*** Supplied information ***

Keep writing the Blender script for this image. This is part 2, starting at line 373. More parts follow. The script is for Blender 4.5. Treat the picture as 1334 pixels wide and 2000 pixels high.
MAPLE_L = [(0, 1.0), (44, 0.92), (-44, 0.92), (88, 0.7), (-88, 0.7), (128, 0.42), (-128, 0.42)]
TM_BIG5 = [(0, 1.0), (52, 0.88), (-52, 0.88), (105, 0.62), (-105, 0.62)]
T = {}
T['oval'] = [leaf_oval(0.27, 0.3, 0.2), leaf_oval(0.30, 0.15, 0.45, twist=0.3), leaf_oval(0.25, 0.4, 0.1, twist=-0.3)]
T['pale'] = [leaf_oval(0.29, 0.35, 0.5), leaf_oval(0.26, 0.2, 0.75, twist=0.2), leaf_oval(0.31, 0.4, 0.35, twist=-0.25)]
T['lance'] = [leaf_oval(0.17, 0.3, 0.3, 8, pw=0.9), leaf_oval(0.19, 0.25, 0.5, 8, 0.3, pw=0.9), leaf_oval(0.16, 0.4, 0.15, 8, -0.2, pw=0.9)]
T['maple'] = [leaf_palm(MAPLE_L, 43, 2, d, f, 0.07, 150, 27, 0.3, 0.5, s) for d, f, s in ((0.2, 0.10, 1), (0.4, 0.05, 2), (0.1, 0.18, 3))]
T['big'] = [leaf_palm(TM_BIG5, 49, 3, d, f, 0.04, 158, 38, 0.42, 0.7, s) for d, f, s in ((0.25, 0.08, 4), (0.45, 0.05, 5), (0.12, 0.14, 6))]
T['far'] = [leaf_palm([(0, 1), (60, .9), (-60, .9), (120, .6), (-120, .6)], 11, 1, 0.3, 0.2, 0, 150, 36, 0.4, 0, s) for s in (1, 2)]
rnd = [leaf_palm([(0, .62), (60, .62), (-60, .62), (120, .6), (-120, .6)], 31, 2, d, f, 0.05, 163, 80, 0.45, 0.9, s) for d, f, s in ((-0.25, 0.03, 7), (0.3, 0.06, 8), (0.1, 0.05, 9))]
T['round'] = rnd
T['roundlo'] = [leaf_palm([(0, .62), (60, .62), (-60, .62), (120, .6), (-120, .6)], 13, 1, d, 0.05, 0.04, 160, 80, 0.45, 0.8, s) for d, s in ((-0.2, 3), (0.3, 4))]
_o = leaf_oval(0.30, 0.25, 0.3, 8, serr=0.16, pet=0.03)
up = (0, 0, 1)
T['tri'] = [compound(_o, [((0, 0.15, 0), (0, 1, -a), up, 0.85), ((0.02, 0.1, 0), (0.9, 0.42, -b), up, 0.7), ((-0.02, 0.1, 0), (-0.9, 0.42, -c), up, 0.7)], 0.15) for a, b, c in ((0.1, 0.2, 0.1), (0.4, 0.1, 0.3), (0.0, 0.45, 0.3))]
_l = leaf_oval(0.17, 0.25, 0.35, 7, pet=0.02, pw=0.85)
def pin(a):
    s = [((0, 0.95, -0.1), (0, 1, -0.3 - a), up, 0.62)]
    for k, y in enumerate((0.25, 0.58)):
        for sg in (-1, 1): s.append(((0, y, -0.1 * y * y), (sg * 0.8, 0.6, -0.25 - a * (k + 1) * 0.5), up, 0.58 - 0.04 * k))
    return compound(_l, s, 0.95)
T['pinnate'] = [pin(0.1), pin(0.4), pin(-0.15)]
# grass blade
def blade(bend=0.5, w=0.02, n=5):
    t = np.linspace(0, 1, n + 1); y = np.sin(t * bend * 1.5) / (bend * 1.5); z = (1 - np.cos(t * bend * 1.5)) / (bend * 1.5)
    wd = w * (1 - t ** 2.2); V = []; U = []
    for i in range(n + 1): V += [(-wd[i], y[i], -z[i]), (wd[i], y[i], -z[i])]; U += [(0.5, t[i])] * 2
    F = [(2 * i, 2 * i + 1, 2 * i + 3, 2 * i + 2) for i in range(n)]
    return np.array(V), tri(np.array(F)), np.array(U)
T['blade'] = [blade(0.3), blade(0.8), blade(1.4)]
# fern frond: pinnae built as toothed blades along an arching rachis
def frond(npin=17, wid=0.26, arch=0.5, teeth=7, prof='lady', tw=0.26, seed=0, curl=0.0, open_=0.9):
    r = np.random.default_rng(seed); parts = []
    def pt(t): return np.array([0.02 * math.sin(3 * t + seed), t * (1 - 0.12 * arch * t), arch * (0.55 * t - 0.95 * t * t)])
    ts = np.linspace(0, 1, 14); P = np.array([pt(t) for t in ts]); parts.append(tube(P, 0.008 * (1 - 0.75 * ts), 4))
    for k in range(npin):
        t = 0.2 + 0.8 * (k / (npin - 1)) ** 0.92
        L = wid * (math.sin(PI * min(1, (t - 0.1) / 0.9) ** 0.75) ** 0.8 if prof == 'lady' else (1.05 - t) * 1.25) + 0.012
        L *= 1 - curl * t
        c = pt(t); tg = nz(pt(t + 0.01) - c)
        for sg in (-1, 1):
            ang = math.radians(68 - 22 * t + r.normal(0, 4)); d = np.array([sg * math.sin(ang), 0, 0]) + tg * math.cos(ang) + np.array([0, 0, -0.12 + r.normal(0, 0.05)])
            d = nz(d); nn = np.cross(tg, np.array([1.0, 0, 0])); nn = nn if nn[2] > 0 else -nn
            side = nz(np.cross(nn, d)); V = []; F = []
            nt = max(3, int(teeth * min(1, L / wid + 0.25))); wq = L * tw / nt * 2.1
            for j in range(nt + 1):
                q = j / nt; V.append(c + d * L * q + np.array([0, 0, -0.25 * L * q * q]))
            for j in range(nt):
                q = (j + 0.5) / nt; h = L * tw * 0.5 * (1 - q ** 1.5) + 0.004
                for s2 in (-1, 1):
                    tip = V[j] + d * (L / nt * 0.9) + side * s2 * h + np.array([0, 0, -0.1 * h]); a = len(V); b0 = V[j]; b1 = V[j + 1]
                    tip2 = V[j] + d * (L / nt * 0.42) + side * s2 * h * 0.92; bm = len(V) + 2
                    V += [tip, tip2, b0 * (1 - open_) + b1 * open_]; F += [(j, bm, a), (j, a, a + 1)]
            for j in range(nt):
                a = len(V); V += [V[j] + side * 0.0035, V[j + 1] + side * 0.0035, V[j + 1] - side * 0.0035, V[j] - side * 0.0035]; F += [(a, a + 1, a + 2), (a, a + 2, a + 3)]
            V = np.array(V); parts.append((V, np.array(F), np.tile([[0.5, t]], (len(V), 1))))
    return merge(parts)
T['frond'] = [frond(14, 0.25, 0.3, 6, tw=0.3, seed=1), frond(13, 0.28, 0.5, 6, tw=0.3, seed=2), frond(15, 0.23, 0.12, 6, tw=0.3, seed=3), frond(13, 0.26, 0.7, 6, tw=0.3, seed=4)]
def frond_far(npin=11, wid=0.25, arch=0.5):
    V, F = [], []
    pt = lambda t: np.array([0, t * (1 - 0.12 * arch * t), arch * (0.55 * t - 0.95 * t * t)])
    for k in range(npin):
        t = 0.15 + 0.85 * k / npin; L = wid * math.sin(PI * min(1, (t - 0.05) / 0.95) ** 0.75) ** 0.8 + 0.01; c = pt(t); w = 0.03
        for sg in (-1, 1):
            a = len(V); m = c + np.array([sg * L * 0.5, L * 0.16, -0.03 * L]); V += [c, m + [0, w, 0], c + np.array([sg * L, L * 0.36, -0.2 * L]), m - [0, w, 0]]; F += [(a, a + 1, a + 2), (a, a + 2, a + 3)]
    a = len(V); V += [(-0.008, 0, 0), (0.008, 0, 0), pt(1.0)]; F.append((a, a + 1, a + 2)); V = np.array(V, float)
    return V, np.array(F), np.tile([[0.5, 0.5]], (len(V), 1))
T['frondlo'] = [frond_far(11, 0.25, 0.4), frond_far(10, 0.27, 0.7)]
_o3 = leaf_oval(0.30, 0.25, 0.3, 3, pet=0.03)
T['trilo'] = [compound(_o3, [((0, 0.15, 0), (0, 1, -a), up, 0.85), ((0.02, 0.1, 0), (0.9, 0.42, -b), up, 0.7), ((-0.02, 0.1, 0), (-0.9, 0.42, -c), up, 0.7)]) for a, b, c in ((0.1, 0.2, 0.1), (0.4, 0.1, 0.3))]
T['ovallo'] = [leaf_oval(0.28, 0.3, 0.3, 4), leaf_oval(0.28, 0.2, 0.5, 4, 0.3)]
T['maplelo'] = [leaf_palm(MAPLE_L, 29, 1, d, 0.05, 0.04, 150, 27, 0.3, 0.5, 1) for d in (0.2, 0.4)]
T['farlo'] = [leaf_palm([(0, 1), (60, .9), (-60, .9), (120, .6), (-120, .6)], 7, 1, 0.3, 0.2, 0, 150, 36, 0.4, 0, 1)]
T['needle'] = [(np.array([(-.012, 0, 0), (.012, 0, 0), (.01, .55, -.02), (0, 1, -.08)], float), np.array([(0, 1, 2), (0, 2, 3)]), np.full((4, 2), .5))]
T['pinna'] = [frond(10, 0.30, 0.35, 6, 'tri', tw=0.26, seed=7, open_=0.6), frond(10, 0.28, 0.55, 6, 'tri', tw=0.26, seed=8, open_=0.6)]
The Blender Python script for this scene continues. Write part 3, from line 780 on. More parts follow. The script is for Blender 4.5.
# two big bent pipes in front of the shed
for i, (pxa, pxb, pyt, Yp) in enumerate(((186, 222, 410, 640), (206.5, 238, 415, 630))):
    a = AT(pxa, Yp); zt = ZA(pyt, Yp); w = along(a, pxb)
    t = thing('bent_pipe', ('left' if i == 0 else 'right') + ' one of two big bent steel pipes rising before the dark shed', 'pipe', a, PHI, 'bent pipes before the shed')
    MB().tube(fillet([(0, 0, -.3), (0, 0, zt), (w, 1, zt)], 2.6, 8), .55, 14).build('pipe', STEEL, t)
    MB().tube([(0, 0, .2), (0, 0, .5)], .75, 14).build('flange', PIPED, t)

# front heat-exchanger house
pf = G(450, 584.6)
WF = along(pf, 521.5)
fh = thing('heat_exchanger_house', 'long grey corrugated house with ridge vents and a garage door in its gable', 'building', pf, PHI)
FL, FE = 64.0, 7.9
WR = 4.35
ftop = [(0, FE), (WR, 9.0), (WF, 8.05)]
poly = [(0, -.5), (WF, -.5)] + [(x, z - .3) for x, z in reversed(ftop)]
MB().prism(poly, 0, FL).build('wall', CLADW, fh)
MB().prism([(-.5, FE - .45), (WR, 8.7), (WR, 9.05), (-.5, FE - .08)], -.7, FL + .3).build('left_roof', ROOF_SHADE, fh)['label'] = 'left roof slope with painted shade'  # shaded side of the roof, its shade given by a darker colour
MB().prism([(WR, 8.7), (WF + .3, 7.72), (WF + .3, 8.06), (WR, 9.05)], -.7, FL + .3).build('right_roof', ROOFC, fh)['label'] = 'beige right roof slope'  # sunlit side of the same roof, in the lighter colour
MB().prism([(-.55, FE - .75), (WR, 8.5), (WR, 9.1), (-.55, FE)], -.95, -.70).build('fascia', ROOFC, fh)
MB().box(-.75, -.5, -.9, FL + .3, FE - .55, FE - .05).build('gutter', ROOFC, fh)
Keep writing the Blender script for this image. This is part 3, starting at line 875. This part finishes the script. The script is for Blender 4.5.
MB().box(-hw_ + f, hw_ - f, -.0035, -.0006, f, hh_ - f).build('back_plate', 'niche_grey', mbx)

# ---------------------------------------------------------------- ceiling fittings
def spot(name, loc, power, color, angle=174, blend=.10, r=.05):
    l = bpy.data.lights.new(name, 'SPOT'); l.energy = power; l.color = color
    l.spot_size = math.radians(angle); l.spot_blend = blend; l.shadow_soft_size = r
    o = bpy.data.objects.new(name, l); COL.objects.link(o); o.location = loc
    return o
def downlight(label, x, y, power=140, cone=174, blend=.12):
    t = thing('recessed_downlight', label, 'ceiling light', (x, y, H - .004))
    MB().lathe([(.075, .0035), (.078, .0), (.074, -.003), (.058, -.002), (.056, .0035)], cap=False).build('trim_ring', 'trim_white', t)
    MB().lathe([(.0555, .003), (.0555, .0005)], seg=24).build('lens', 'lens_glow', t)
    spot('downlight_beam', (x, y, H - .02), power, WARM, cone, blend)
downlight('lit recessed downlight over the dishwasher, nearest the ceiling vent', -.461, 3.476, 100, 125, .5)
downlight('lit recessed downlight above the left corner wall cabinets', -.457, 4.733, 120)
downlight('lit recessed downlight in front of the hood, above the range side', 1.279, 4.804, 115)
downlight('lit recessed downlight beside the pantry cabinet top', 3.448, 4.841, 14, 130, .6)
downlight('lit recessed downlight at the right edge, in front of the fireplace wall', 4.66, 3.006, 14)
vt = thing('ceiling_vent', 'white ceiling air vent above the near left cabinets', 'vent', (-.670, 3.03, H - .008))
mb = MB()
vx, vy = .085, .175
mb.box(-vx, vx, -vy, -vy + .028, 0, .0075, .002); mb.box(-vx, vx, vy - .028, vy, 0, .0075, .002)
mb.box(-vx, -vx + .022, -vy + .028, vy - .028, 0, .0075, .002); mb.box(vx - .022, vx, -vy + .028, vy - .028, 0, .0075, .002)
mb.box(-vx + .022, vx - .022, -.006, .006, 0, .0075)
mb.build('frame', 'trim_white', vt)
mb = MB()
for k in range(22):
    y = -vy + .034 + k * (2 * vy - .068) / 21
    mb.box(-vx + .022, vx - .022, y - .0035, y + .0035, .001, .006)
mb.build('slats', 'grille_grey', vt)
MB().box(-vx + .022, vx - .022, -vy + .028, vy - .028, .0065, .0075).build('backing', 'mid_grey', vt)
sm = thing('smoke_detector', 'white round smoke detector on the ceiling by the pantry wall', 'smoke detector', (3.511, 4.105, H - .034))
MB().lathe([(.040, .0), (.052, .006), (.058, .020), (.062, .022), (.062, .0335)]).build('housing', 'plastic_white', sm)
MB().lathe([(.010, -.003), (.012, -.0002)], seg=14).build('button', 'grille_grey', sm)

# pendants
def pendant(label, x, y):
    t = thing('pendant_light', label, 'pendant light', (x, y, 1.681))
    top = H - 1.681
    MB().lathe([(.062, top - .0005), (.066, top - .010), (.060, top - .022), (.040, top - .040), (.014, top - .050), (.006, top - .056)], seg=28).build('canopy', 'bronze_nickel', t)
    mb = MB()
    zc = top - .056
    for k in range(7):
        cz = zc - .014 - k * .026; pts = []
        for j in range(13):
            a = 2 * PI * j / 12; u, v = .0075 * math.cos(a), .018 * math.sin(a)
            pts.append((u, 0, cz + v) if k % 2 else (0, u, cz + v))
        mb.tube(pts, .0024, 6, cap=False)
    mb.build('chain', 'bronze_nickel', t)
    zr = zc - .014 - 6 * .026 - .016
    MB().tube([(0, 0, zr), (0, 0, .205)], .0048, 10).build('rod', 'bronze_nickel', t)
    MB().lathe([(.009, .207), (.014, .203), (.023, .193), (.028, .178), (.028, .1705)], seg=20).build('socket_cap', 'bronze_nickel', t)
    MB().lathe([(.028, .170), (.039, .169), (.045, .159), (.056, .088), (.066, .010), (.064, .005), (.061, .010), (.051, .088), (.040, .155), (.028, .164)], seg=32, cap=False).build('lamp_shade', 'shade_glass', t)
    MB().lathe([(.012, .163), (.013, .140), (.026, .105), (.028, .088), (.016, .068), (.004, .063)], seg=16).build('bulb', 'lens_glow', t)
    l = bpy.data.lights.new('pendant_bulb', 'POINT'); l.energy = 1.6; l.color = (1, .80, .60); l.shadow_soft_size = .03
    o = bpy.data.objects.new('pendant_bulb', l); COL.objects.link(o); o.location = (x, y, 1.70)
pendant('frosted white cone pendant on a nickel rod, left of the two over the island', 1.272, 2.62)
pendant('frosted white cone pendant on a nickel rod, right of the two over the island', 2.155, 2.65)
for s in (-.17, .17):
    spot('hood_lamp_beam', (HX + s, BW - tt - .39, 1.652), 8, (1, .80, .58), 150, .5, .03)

***

(Job): Write out exactly the lines running from the line containing "script. The script is for Blender 4.5." to the line containing "MB().box(-hw_ + f, hw_", with both of those lines included.

(Worked solution):
Keep writing the Blender script for this image. This is part 3, starting at line 875. This part finishes the script. The script is for Blender 4.5.
MB().box(-hw_ + f, hw_ - f, -.0035, -.0006, f, hh_ - f).build('back_plate', 'niche_grey', mbx)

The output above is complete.